The connection choice we didn’t know we had

One big family

Does this sound familiar to you? 

 

“I just don’t like my stepson. He’s so annoying, rude, and entitled.” 

 

If this is you, I want you to know you’re not alone. 

 

And there’s nothing wrong with you. You simply have a normal human brain. 

 

{Human brains are biased to focus on the negative.} 

 

The real problem is that no one has ever taught you how to cultivate a lasting, and genuine connection with your stepkids –

even when it feels so easy to dislike them. 

 

I’ve helped myself and so many of my clients cultivate deep connections with our stepkids with just one simple question: 

 

What do I need to remember to feel more connected to my stepkids TODAY? 

 

For me, I just like to remember: 

 

  • This is a human being, just like me

  • They have a beating heart, just like me 

  • They suffer emotionally, just like me 

  • They are trying their best, just like me. 

  

Now I know what you might be thinking – 


Kristin, you’re telling me that when my stepkid calls me stupid I’m just supposed to feel all lovey-dovey? 


YES and NO. 


I’m NOT suggesting we condone inappropriate or harmful behaviors. 
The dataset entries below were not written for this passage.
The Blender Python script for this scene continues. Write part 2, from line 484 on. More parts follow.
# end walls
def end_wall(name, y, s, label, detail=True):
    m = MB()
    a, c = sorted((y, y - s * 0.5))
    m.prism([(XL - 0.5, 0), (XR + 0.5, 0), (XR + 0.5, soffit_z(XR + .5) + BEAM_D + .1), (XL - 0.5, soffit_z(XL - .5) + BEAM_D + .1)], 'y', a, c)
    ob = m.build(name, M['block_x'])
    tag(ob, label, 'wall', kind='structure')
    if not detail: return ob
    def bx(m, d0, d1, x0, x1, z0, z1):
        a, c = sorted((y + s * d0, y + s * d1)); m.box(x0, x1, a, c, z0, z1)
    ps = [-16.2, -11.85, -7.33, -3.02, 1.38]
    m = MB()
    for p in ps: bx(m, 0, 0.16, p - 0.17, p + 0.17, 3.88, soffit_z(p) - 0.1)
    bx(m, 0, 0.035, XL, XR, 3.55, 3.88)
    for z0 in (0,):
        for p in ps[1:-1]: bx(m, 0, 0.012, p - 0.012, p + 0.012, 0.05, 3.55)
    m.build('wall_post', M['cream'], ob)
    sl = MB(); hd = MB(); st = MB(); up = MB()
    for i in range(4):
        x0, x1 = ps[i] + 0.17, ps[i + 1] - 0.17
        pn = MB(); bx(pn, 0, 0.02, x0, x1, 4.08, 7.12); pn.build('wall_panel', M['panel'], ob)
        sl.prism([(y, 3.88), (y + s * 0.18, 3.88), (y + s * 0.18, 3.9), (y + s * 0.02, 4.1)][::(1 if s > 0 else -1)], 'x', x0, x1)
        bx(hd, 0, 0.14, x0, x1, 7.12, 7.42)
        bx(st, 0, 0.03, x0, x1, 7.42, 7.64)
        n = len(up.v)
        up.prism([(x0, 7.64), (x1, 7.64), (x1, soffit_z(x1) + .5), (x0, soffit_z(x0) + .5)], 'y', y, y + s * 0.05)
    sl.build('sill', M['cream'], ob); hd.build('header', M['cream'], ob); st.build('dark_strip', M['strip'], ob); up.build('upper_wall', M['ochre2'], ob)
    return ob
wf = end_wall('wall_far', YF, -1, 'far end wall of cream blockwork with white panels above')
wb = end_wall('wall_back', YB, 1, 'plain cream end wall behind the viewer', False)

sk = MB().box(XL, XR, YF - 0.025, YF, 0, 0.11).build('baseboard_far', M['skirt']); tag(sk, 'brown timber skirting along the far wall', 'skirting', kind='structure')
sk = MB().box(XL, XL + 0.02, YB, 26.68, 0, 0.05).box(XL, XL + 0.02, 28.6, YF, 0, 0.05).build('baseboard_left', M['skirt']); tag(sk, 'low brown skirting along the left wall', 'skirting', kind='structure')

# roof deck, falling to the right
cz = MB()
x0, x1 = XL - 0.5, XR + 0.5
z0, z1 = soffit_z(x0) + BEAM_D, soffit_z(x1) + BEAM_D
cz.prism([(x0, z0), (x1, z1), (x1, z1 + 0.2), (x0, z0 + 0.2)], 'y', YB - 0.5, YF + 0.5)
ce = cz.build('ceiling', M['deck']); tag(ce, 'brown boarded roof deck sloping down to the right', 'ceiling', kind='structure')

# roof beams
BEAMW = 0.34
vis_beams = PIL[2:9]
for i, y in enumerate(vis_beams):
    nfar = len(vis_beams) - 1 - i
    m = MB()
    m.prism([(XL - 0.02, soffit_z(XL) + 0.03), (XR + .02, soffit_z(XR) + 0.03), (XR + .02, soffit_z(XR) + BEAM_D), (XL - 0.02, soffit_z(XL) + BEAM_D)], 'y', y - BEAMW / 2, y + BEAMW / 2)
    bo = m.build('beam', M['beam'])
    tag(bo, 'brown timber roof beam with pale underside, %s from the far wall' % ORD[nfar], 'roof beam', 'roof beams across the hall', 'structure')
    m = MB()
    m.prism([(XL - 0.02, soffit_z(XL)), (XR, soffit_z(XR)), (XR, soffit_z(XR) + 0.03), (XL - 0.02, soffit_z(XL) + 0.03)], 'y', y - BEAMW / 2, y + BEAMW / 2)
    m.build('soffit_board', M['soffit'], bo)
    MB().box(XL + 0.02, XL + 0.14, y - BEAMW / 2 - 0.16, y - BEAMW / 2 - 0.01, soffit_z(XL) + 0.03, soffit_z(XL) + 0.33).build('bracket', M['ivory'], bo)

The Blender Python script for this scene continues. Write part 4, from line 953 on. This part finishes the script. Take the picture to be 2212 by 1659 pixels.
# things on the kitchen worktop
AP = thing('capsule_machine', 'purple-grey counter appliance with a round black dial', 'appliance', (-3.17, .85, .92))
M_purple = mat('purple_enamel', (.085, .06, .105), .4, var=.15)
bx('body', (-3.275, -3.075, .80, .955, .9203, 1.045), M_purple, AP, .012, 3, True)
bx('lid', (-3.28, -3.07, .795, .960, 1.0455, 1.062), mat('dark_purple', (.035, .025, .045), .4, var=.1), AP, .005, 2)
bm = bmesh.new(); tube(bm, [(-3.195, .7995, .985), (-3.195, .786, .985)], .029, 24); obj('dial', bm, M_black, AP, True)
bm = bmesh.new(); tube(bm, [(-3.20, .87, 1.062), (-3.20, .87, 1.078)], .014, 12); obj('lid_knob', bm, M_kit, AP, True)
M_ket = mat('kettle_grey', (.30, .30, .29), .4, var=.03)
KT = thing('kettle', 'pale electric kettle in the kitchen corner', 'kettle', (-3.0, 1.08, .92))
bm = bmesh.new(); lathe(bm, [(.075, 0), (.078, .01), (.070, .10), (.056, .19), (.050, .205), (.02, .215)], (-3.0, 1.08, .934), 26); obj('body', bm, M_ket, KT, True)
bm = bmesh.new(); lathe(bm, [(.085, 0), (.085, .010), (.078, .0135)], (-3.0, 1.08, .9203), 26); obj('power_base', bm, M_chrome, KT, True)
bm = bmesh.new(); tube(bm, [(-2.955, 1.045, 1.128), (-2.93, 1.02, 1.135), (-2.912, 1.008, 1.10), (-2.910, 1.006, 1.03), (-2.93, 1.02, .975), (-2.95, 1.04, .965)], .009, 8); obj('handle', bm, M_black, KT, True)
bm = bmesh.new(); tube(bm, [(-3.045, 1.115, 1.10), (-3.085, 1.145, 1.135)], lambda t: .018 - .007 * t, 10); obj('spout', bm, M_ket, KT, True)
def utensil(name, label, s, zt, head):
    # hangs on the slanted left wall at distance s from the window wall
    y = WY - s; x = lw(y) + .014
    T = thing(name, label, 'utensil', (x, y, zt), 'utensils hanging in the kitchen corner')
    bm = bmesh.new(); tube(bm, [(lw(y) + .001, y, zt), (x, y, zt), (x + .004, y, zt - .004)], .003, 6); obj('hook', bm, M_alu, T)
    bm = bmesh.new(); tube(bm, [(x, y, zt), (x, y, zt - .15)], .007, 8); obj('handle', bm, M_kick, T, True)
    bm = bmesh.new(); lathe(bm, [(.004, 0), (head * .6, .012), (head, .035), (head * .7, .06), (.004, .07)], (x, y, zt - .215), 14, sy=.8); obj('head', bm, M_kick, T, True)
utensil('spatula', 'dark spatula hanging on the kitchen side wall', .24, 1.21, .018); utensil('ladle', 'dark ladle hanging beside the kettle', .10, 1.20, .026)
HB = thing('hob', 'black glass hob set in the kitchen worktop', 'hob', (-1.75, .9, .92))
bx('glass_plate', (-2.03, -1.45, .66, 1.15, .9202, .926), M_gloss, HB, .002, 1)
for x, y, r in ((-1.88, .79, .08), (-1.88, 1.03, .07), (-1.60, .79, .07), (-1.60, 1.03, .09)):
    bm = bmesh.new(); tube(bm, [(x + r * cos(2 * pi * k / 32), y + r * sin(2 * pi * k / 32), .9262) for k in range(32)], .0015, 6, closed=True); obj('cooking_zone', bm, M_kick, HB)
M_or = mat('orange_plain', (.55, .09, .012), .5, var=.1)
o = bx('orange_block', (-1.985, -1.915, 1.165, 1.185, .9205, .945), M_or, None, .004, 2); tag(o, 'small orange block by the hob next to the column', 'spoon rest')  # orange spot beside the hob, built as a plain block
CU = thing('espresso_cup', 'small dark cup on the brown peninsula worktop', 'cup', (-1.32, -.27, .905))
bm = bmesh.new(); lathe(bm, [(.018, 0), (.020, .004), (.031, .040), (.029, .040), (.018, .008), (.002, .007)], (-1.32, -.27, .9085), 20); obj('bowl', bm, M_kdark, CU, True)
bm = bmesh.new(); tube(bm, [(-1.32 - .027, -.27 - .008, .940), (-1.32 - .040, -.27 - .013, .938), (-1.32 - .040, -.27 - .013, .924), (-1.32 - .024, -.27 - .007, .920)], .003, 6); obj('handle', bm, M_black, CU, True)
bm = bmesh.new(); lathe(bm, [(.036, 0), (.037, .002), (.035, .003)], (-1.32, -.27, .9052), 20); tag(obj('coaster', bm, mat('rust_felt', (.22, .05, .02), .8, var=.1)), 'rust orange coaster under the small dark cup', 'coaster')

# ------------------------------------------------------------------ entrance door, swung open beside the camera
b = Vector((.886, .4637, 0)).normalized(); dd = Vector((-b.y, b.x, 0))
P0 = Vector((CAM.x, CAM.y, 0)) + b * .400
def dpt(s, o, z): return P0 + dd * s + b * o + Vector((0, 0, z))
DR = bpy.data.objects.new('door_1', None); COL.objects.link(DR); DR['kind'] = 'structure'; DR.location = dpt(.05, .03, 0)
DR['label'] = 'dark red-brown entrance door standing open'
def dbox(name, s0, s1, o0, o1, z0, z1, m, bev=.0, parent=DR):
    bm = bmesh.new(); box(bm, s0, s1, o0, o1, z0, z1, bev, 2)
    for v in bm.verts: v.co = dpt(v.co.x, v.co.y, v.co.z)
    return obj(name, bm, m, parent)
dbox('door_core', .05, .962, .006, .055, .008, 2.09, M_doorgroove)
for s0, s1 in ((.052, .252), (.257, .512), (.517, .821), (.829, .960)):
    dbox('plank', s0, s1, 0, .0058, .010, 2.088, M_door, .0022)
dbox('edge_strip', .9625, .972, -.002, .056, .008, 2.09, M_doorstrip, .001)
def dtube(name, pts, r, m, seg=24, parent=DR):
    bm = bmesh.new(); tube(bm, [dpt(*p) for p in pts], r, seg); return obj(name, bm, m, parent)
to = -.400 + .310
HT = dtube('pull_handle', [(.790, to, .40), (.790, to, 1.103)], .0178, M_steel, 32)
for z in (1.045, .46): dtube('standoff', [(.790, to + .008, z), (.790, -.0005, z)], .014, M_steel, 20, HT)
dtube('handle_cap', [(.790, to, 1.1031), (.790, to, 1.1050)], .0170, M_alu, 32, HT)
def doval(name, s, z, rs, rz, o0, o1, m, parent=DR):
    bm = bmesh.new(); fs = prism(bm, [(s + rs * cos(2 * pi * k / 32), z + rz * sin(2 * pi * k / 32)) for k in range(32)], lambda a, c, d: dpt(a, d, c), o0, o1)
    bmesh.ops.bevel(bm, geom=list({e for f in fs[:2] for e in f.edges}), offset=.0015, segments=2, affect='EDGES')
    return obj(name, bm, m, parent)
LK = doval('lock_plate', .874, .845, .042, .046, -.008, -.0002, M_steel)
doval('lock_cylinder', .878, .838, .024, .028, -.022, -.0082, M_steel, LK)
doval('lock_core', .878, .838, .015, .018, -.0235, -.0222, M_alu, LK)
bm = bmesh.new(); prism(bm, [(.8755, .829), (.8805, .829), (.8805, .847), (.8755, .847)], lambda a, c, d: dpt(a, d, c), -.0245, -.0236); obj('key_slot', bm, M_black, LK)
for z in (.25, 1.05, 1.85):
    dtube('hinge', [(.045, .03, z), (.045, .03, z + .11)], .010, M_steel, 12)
But what I am suggesting is that it’s possible to both dislike the behavior AND still feel connected to our stepkids…. at the same time. 


Just like we have friends or other family members who may have fallen on hard times, and made choices we don’t like- 


We don’t have to agree with their choices, but we can always choose to feel connected to this human being by focusing on what we still have in common, and what we already love about them. 

 

And even on the most difficult days, when I start to notice myself pulling away from my stepfamily, I remember the simple choice I have: 

 

  • I can choose to feel connected right now

 


And I instantly soften. I gaze into their eyes. I offer a genuine smile. We connect. 

 


Over time, these little moments compound.



Little by little, we start to have more open and kind conversations. 



We learn more about each other’s likes and dislikes.




We start to gently tease each other. 




But then, I make mistakes, and then they make mistakes. 




So we talk and figure it out. 



I stop being so hard on them. 



They start cooperating more on the things that matter the most. 




{Bonus ripple effect: I spend significantly less time complaining to my husband about how he needs to correct their behavior and more time talking about fun things like our next vacation}




And then the next thing you know…



POOF! 



I’m asking my stepkids to help me fold the laundry and they instantly pop in to help. Not a single pushback, or complaint. 



They even ask about the most helpful way to fold and organize their baby sister’s clothes. 



They even say things like –  Hey! I’m actually having a really fun week with you. 



These changes that I’ve experienced – and that so many of my clients have as well –



They all started with one simple mindset shift.



And if we can do it, it’s entirely possible you can too.